The phrase about “Sweet dreams and flying machines in pieces on the ground” is not about an airline crash but the failure of his earlier band, The Flying Machine, to find success.
Taylor is an imaginative guitarist with an unorthodox approach who uses the opening riff to inject despondency to match the heavy words.
One tutor suggested, “Though Fire And Rain sounds in the key of C major, Taylor plays it in A, with a capo at the third fret. This allows the use of open strings for the roots of chords that would require fretted notes without the capo.”
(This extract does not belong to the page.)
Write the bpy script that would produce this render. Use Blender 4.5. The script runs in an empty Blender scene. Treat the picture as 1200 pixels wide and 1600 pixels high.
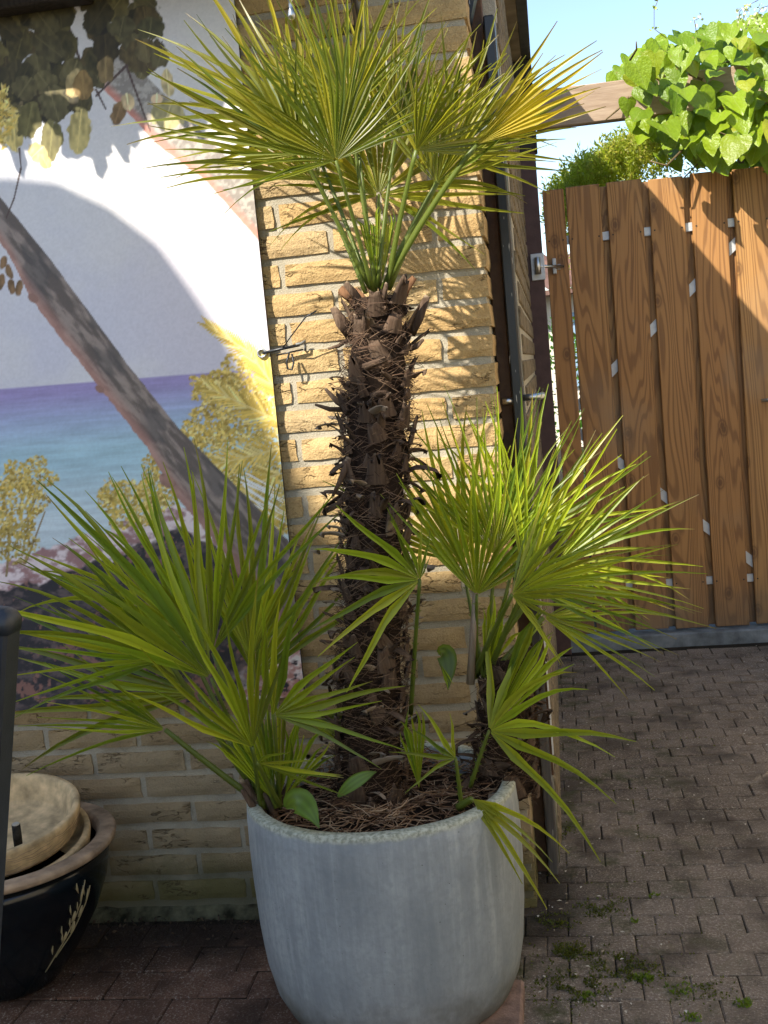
import bpy, math, random
import numpy as np
from mathutils import Vector, Matrix, noise as mnoise

R_ = math.radians
rnd = random.Random(7)
scene = bpy.context.scene
COL = scene.collection

# ------------------------------------------------------------------ camera
FPX, TILT, ROLL, YAW = 1828.4, .1191, -.0911, -.1515
CAM = Vector((.5481, -2.4655, 1.2016))
_f = Vector((math.sin(YAW)*math.cos(TILT), math.cos(YAW)*math.cos(TILT), -math.sin(TILT)))
_r = Vector((math.cos(YAW), -math.sin(YAW), 0)); _u = _r.cross(_f)
CR = math.cos(ROLL)*_r + math.sin(ROLL)*_u
CU = -math.sin(ROLL)*_r + math.cos(ROLL)*_u
CF = _f
cam_data = bpy.data.cameras.new('camera')
cam_data.sensor_fit = 'VERTICAL'; cam_data.sensor_height = 24.0
cam_data.lens = FPX/1600*24.0
cam_data.clip_start = .05; cam_data.clip_end = 500
cam = bpy.data.objects.new('camera', cam_data); COL.objects.link(cam)
m = Matrix((CR, CU, -CF)).transposed().to_4x4(); m.translation = CAM
cam.matrix_world = m
scene.camera = cam

# ------------------------------------------------------------------ sky, sun, exposure
SUN = Vector((.8, 1.0, -1.136)).normalized()        # the way the light travels
world = bpy.data.worlds.new('World'); scene.world = world; world.use_nodes = True
wn = world.node_tree; wn.nodes.clear()
sky = wn.nodes.new('ShaderNodeTexSky'); sky.sky_type = 'NISHITA'; sky.sun_disc = False
sky.sun_elevation = math.asin(-SUN.z); sky.sun_rotation = math.atan2(-SUN.x, -SUN.y)
sky.altitude = 0; sky.air_density = 1.0; sky.dust_density = .7; sky.ozone_density = 1.5
bg = wn.nodes.new('ShaderNodeBackground'); bg.inputs['Strength'].default_value = .112
wo = wn.nodes.new('ShaderNodeOutputWorld')
wn.links.new(sky.outputs[0], bg.inputs['Color']); wn.links.new(bg.outputs[0], wo.inputs['Surface'])
sl = bpy.data.lights.new('sun', 'SUN'); sl.energy = 3.8; sl.angle = R_(.53); sl.color = (1.0, .93, .82)
so = bpy.data.objects.new('sun', sl); COL.objects.link(so)
so.rotation_mode = 'QUATERNION'; so.rotation_quaternion = SUN.to_track_quat('-Z', 'Y')
so.location = (-3, -4, 6)
scene.view_settings.view_transform = 'Standard'; scene.view_settings.look = 'None'
scene.view_settings.exposure = 1.42; scene.view_settings.gamma = 1.0
scene.render.engine = 'CYCLES'
scene.cycles.max_bounces = 5; scene.cycles.diffuse_bounces = 4; scene.cycles.glossy_bounces = 2; scene.cycles.transmission_bounces = 3
scene.cycles.use_adaptive_sampling = True; scene.cycles.adaptive_threshold = .02
scene.cycles.use_denoising = True

# ------------------------------------------------------------------ helpers
def at(px, py, Y):
    """point on the plane Y=const seen at pixel (px,py) of the 1200x1600 photograph"""
    d = CF + CR*((px-600)/FPX) - CU*((py-800)/FPX)
    return CAM + d*((Y-CAM.y)/d.y)

def tag(o, label, cat, group=None, kind=None):
    if label: o['label'] = label
    if cat: o['category'] = cat
    if group: o['group'] = group
    if kind: o['kind'] = kind
    return o

def empty(name, loc=(0, 0, 0)):
    o = bpy.data.objects.new(name, None); COL.objects.link(o); o.location = loc
    o.empty_display_size = .05
    return o

def origin(o):
    v = Vector((0, 0, 0))
    while o is not None:
        v += Vector(o.location); o = o.parent
    return v

class MB:
    def __init__(s): s.v = []; s.f = []; s.c = []
    def add(s, vs, fs, col=None):
        b = len(s.v); s.v += [tuple(p) for p in vs]; s.f += [tuple(i+b for i in f) for f in fs]
        if col is not None:
            s.c += (col if isinstance(col, list) else [col]*len(vs))
        return s
    def box(s, lo, hi, M=None, col=None):
        x0, y0, z0 = lo; x1, y1, z1 = hi
        vs = [Vector(p) for p in ((x0,y0,z0),(x1,y0,z0),(x1,y1,z0),(x0,y1,z0),(x0,y0,z1),(x1,y0,z1),(x1,y1,z1),(x0,y1,z1))]
        if M is not None: vs = [M @ p for p in vs]
        return s.add(vs, [(0,3,2,1),(4,5,6,7),(0,1,5,4),(1,2,6,5),(2,3,7,6),(3,0,4,7)], col)
    def bbox(s, lo, hi, b=.004, M=None):
        """box with chamfered edges"""
        lo = Vector(lo); hi = Vector(hi); vs = []; idx = {}
        for i in (0,1):
            for j in (0,1):
                for k in (0,1):
                    P = Vector((hi.x if i else lo.x, hi.y if j else lo.y, hi.z if k else lo.z))
                    I = Vector((-b if i else b, -b if j else b, -b if k else b))
                    for a in range(3):
                        q = P + I; q[a] = P[a]; idx[(i,j,k,a)] = len(vs); vs.append(q)
        fs = []
        for a in range(3):
            o1, o2 = [d for d in range(3) if d != a]
            for e in (0,1):
                q = []
                for (p1,p2) in ((0,0),(1,0),(1,1),(0,1)):
                    t = [0,0,0]; t[a]=e; t[o1]=p1; t[o2]=p2; q.append(idx[(*t,a)])
                nrm = (vs[q[1]]-vs[q[0]]).cross(vs[q[2]]-vs[q[0]])
                if (nrm[a] > 0) != (e == 1): q.reverse()
                fs.append(q)
        for a in range(3):
            o1, o2 = [d for d in range(3) if d != a]
            for p1 in (0,1):
                for p2 in (0,1):
                    t0=[0,0,0]; t0[o1]=p1; t0[o2]=p2; t1=list(t0); t1[a]=1
                    fs.append([idx[(*t0,o1)],idx[(*t1,o1)],idx[(*t1,o2)],idx[(*t0,o2)]])
        for i in (0,1):
            for j in (0,1):
                for k in (0,1): fs.append([idx[(i,j,k,a)] for a in range(3)])
        if M is not None: vs = [M @ p for p in vs]
        return s.add(vs, fs)
    def tube(s, pts, rad, n=8, col=None, cap=True, flat=1.0, up=None):
        pts = [Vector(p) for p in pts]; vs = []; fs = []
        if not hasattr(rad, '__len__'): rad = [rad]*len(pts)
        prev = None
        for i, p in enumerate(pts):
            t = (pts[min(i+1, len(pts)-1)] - pts[max(i-1, 0)])
            t = t.normalized() if t.length > 1e-9 else Vector((0,0,1))
            if prev is None:
                a = Vector(up) if up else (Vector((0,0,1)) if abs(t.z) < .9 else Vector((0,1,0)))
            else: a = prev
            x = (a - t*a.dot(t)).normalized(); prev = x; y = t.cross(x)
            for k in range(n):
                an = 2*math.pi*k/n
                vs.append(p + (x*math.cos(an) + y*math.sin(an)*flat)*rad[i])
        for i in range(len(pts)-1):
            for k in range(n):
                fs.append((i*n+k, i*n+(k+1)%n, (i+1)*n+(k+1)%n, (i+1)*n+k))
        if cap:
            fs.append(tuple(range(n-1, -1, -1))); fs.append(tuple(range((len(pts)-1)*n, len(pts)*n)))
        return s.add(vs, fs, col)
    def lathe(s, prof, n=48, c=(0,0,0), wob=None):
        vs = []; fs = []
        for (r, z) in prof:
            for k in range(n):
                a = 2*math.pi*k/n
                rr = r if wob is None else r + wob(a, z)
                vs.append((c[0]+rr*math.cos(a), c[1]+rr*math.sin(a), c[2]+z))
        for i in range(len(prof)-1):
            for k in range(n):
                fs.append((i*n+k, i*n+(k+1)%n, (i+1)*n+(k+1)%n, (i+1)*n+k))
        if prof[0][0] > 1e-4: fs.append(tuple(range(n-1, -1, -1)))
        if prof[-1][0] > 1e-4: fs.append(tuple(range((len(prof)-1)*n, len(prof)*n)))
        return s.add(vs, fs)
    def crisp(s, prof, n=48, c=(0,0,0), e=.0012):
        q = [prof[0]]
        for k in range(1, len(prof)-1):
            for d in (-1, 1):
                a, b_ = prof[k], prof[k+d]; L = math.hypot(b_[0]-a[0], b_[1]-a[1]); f = min(.3, e/max(L, 1e-6))
                q.append((a[0]+(b_[0]-a[0])*f, a[1]+(b_[1]-a[1])*f))
        q.append(prof[-1]); return s.lathe(q, n, c)
    def mesh(s, name, org=(0,0,0), smooth=False):
        me = bpy.data.meshes.new(name); o = Vector(org)
        me.from_pydata([tuple(Vector(p)-o) for p in s.v], [], s.f); me.update()
        if smooth: me.polygons.foreach_set('use_smooth', [True]*len(me.polygons))
        if s.c and len(s.c) == len(s.v):
            at_ = me.color_attributes.new('tint', 'FLOAT_COLOR', 'POINT')
            at_.data.foreach_set('color', np.array([(c[0], c[1], c[2], 1) for c in s.c], dtype=np.float32).ravel())
        return me
    def build(s, name, mat, parent=None, smooth=False, loc=None):
        """vertices in world coordinates; the object's origin goes to loc (or its parent's origin)"""
        po = origin(parent) if parent else Vector((0,0,0))
        l = Vector(loc) if loc is not None else po
        me = s.mesh(name, l, smooth)
        me.materials.append(M[mat] if isinstance(mat, str) else mat)
        o = bpy.data.objects.new(name, me); COL.objects.link(o); o.location = l - po
        if parent: o.parent = parent
        return o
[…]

Fire And Rain came out three years later on the Sweet Baby James album, recorded in Los Angeles with his kindred soul Carole King on piano and Bobby West playing double bass instead of a bass guitar to "underscore the melancholy on the song".
In 1986, a year before the release of their breakthrough album Appetite For Destruction, Guns N’ Roses were working on songs in their shared house at 1139 N Fuller Avenue in West Hollywood, aka “The Hell House.”
The urban legend goes that Slash and drummer Steven Adler were about to start jamming in one of the downstairs rooms, and Slash did a warm-up exercise using the notes D, A, G, and F#.
Upstairs, singer Axl Rose heard the riff and was inspired to write the words of Sweet Child O’Mine about his then-girlfriend Erin Everly, daughter of Don Everly of The Everly Brothers.
Great story but totally untrue, Slash would tell the Eddie Trunk Podcast about the origin of the riff, “It was just me messing around and putting notes together like any riff you do.
“You’re like, ‘This is cool,’ and then you put the third note and find a melody like that. So it was a real riff; it wasn’t a warm-up exercise.”
The rest of the band fleshed out the song in the studio. The song was never a stand-out or meant as a single. But when the album came out, the radio around the world went crazy for it, and it ended up at Number One.
There were two Australian connections with the song and the parent album.
Firstly, in 2015, the Australian music media noted the similarity of Sweet Child O’Mine to Australian Crawl’s 1981 track Unpublished Critics.
When brought to his attention, Duff McKagan found the similarities between the songs "stunning," but said he had not previously heard Unpublished Critics.
Slash, when quizzed by this writer, came up with the same defence.
The second Aussie connection was that, having grown up listening to the records of AC/DC, The Angels and Rose Tattoo, Guns N’ Roses initially wanted their engineer/producer Mark Opitz to produce their album.
Opitz, however, had just signed on to make a record with the Hoodoo Gurus and had to decline.
Appetite For Destruction went on to sell 30 million copies, and Sweet Child O’Mine has been streamed 2.2 billion times.